Second: You can get detailed feedback from someone who has marked case studies in real EPSO exam situations. Taking into account the comments you receive and your own experience, you can find out where you are at in the preparation process. Make a list of your biggest mistakes and the focus points you need to improve on.

Step: #5 Create a preparation roadmap

Once you know where you are, and know where you want to be, it’s time to think about how you are going to get there. Consider the areas you need to improve and plan how you are going to do it. Do you run out of time because you cannot read through the background documents fast enough? Practice speed-reading. You get lost in long, wordy sentences? See what the European Commission recommends on how to write clearly, also view Claire’s Clear Writing Tips and practice your drafting skills by writing some more texts.

These are just a few basic examples, but the point is:  if you see what needs to be done you will know what material to look for, and how much time and effort the tasks will need.
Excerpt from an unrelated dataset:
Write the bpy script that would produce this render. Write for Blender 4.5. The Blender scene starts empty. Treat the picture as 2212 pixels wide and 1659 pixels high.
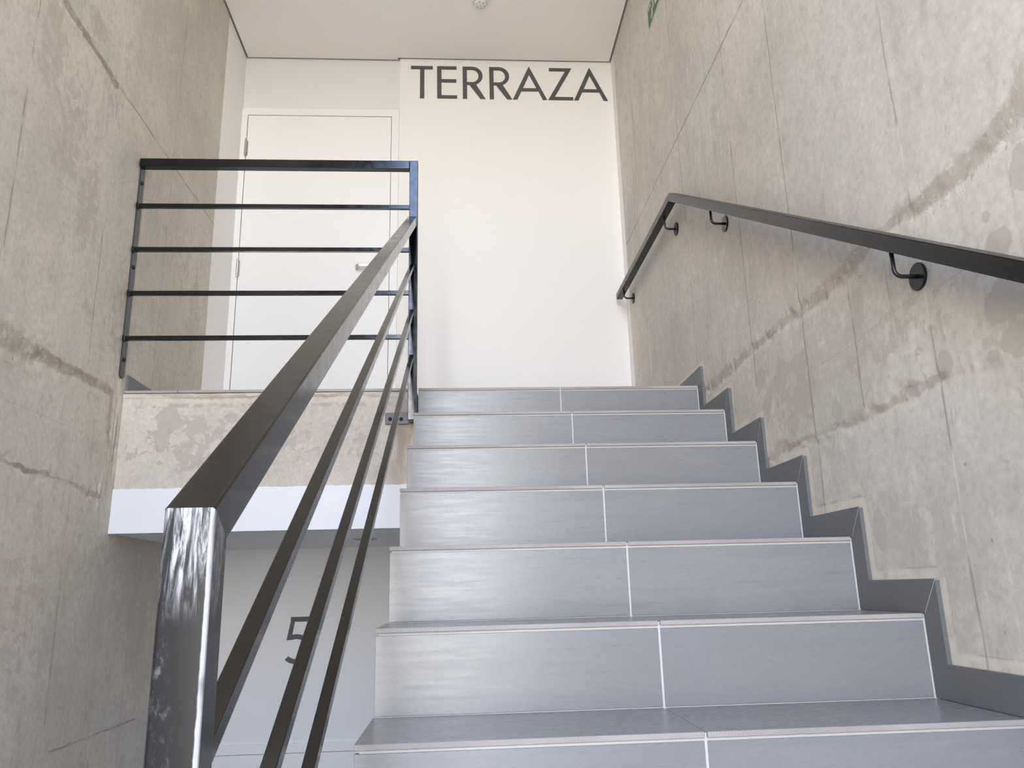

Taking into account the time you will actually have, you can structure and schedule your steps to make the most of your preparation. It’s good to write all this down, so it becomes clearer for yourself too.

Step #6: Practice, practice, practice

While improving specific skills, do not lose the big picture. It is important to practice speed-reading, because it will add to your overall performance, but keep in mind what your ultimate goal is. It is to master EPSO-style case study writing in its entirety, and the best way to do it is by practicing it like that.

Pull out the EPSO sample studies and complete the assignment. Also, attached to the case study webinar on EU Training is a sample case study and sample solution. Even if you do not complete it, read the task and the corrected solution. This will give you a deeper insight into the common mistakes you should avoid, and general advices like ‘Be specific!’ are demonstrated in practice, and are much easier to grasp.

You can review the webinar and the guidebook from time to time, focusing on the sections which are more relevant to you personally. The more you practice, the better you will understand the task and its difficulties and the tips will find their context.

Step #7: Take a second simulation test

If you feel the need for reinforcement, take a second trial test about 10 days before the exam. This can serve as your dress rehearsal.

Before you start, look at the list of the mistakes and focus points you made earlier and, needless to say, try to avoid them. Receiving your feedback and seeing your progress should comfort your confidence, and it will let you double-check whether you keep repeating any errors.

Step #8: The day before the exam, rest and relax

Take it easy the day before the exam. Do a bit of news reading, and scan through your list of focus points one more time. Don’t panic, or start some last-minute learning frenzy. Get an early sleep, and rest assured: if you prepared, it will show in your score.